In the last fiscal year’s budget, there was a little something for politicians who are worried about the size of the deficit. President Obama said he would change the way the government calculates Social Security payments. The White House says that will not be in this fiscal year’s budget.

The thing about the deficit is, it’s not something Americans care about all the time. Carroll Doherty, who is the Pew Research Center’s director of political research, tracks how interested voters are in the deficit.

“It goes up in times when you see a great deal of attention to it,” he says.

And several groups have been trying to get us to pay attention to it. One of them is Fix the Debt, which keeps a close eye on the president’s budget.

“It’s very symbolic, and it shows what the White House’s priorities are,” says Maya MacGuineas, the president of Fix the Debt.

According to her, Americans care about the deficit more when the numbers are really big.

“The nation really woke up and started paying attention to the fiscal challenges when we hit trillion-dollar deficits around the economic crisis,” she says.

But a new forecast from the Congressional Budget Office (CBO) shows the deficit is down, and it’ll stay down for a couple of years at least, which means deficit reduction probably won’t be en vogue again for a while.

“For better or for worse, Washington tends to focus on the next election and the next month, not next decade,” says Matt Slaughter, Signal Companies’ Professor of Management at the Tuck School of Business at Dartmouth.

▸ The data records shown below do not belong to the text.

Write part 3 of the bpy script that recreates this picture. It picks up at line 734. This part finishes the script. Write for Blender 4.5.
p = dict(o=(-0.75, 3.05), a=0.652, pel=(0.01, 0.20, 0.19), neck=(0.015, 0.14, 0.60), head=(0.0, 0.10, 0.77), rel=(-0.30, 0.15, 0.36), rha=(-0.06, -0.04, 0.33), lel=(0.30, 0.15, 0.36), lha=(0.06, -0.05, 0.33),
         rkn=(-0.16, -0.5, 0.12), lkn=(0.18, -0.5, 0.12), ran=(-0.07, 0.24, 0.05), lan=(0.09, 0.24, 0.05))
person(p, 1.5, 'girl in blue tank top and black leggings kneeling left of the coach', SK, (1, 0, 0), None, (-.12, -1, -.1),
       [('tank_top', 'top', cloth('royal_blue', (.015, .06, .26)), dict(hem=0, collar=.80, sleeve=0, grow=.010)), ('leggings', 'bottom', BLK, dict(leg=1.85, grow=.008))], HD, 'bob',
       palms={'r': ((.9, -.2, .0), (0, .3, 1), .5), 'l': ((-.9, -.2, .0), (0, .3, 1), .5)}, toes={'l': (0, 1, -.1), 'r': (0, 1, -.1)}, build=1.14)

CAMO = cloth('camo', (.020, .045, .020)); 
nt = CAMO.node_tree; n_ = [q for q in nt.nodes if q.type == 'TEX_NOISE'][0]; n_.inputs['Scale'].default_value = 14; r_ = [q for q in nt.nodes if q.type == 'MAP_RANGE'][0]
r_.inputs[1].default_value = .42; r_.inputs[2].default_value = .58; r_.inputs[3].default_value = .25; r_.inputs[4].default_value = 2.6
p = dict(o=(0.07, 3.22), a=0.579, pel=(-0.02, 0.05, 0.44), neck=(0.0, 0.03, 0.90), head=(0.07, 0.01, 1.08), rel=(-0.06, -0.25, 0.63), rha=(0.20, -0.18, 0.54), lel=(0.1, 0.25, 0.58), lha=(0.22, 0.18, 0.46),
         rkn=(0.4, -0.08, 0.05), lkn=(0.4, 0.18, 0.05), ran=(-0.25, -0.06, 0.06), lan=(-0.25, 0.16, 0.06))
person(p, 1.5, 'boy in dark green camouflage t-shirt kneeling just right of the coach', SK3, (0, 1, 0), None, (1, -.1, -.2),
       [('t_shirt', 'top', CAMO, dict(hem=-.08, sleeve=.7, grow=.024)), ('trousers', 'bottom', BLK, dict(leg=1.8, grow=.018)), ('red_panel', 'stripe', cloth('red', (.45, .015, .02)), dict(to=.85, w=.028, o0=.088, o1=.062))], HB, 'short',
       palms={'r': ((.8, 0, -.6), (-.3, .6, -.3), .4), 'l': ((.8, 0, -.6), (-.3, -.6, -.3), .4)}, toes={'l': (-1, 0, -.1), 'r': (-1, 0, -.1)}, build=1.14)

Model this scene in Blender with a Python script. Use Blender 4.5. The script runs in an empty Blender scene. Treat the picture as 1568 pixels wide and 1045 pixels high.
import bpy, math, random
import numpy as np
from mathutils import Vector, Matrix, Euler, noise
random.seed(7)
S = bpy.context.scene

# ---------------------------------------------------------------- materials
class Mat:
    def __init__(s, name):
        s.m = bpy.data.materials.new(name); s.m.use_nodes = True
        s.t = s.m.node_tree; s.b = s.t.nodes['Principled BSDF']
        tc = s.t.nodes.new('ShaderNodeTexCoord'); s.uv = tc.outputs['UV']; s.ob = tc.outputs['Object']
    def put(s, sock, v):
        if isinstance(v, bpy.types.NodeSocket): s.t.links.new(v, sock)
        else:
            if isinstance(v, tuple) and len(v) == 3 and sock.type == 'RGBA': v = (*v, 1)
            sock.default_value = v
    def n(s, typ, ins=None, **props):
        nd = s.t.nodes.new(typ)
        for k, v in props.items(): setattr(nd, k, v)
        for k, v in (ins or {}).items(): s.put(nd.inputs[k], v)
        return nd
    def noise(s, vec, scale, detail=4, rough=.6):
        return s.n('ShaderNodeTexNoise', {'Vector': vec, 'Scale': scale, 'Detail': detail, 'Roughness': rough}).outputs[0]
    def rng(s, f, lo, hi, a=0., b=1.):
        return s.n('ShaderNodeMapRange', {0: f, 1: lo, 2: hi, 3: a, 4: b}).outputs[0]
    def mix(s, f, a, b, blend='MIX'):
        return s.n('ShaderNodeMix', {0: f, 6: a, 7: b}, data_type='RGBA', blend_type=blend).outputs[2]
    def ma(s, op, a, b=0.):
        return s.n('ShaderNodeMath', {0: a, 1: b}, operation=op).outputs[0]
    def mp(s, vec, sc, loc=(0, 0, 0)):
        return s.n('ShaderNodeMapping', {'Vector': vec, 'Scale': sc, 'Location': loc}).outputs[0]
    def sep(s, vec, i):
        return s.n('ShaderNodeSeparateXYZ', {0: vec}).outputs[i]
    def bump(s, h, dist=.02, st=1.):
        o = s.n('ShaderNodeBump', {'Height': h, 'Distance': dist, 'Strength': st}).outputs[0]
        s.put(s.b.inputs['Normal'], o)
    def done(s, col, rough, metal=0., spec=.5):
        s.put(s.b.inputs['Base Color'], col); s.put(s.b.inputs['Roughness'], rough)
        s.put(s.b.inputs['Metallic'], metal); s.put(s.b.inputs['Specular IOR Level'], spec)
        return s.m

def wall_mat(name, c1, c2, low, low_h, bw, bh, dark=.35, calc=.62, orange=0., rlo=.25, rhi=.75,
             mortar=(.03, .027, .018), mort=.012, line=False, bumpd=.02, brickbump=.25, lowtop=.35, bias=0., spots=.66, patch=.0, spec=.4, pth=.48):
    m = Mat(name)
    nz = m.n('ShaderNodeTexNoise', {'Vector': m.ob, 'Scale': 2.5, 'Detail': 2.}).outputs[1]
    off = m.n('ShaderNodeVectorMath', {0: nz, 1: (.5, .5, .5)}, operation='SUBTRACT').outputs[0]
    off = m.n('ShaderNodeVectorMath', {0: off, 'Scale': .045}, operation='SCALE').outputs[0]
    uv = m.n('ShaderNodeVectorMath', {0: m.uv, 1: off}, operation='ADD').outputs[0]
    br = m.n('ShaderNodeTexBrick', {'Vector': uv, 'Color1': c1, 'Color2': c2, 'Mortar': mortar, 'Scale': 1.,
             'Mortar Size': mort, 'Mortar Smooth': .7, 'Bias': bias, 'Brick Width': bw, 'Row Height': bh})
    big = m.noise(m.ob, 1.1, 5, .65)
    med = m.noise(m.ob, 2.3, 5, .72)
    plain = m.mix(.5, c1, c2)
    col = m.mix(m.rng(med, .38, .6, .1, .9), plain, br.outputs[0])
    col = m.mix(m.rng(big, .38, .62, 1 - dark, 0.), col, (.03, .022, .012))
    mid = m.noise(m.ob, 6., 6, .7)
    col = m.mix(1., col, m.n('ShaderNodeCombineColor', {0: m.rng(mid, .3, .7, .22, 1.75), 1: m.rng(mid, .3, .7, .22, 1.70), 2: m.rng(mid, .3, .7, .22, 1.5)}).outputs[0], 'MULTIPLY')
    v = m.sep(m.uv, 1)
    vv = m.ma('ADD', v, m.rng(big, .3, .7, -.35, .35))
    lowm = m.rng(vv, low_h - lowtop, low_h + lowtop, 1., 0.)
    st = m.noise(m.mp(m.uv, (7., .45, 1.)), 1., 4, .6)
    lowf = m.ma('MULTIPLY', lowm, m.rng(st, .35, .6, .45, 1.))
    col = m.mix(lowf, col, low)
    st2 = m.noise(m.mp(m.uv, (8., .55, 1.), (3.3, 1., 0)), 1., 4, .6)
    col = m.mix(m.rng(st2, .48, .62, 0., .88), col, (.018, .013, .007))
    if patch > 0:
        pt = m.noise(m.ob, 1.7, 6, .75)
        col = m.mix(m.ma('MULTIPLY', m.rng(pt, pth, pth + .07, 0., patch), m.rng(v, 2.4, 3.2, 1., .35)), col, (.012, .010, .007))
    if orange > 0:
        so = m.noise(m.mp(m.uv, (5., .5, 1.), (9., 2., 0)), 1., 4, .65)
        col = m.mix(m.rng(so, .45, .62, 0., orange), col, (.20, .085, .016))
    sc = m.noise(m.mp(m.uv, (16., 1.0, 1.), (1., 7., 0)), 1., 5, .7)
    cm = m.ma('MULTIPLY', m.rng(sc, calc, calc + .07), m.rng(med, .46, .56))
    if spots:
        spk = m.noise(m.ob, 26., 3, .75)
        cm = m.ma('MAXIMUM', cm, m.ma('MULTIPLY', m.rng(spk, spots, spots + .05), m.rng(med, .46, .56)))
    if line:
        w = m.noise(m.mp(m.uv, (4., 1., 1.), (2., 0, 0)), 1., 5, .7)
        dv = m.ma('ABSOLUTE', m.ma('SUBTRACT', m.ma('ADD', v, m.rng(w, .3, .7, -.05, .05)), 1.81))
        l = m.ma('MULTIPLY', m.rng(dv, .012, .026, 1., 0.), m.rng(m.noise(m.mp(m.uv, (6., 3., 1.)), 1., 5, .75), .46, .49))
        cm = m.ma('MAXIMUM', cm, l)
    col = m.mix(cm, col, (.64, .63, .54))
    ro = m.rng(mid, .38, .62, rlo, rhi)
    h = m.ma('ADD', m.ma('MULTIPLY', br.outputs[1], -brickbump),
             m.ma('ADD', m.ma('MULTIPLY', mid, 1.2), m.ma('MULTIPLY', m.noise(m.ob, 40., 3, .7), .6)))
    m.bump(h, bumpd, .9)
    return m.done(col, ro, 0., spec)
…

You see, the deficit can seem abstract, and Paul Light, a politics professor at NYU, says it doesn’t have a constituency. Finding a solution to big deficits will never be popular, he argues, because it would require “a sacrifice from everybody, and we are not in the sacrificing mood right now.”

That probably won’t change for at least one election cycle, and maybe two, depending on how much faith you put in the CBO’s projections.